Speaking of, I always find it very telling that the knee-jerk reaction is to blame a dependency or subcontractor. That's the same mentality that says "paid for code must be better" when, last I checked, there aren't any more Windows phones, are there?
But there was a Windows password hash method in the early 2000s that could be brute forced on a single consumer grade CPU in less than 24 hours on their current-at-the-time flagship network server OS. So there's that...
The nature/architecture of tails means this kind of attack is possible. Apps that can "break through" the OS networking, get access to the "real connection". Excuse my non-technical language.

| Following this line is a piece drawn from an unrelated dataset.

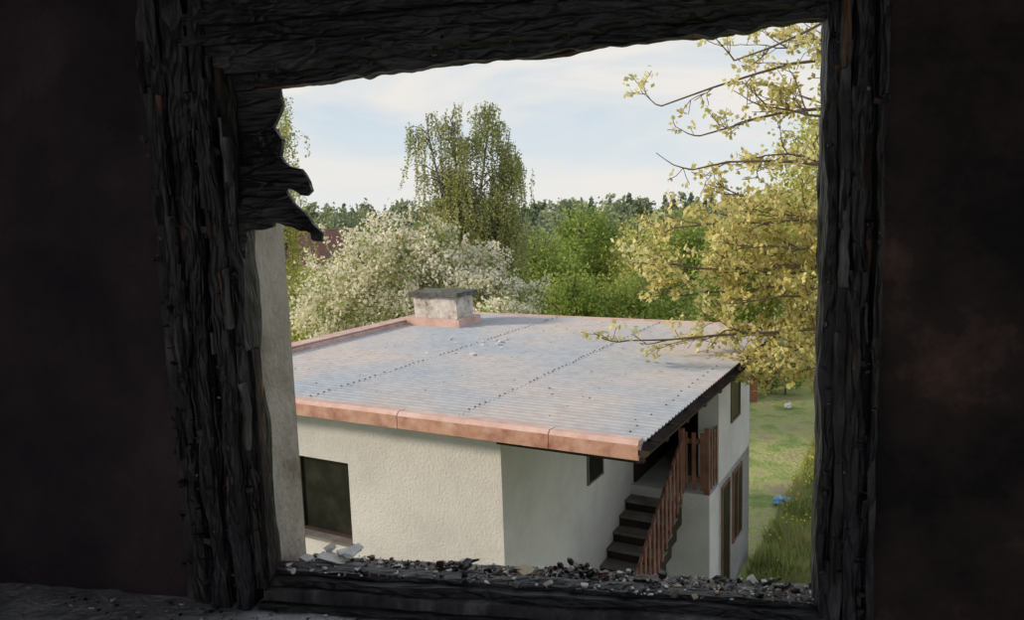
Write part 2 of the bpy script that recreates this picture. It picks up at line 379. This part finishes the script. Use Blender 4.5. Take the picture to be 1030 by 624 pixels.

Disclosure/ad: I work on Whonix, which is, uh, tails in VM essentially (to the person who only knows tails and not whonix). In Whonix, the desktop is in an VM, separate from another OS in another VM running the networking. No program in the desktop VM can reveal the public IP. On top of that, for advanced users, the desktop hardware itself might be separate from the hardware connected to the public internet.
The VM (virtualbox, kvm, whatever) is the single (practical) attack service, which is safer than ensuring every program the user may run is patched. Excuse the rant/ad/competition-bashing.
That’s one of the issues an aggregate system (which describes any system of meaningful size, these days) has to deal with.
How many of the massive breaches we hear about, originate with dependencies or subcontractors?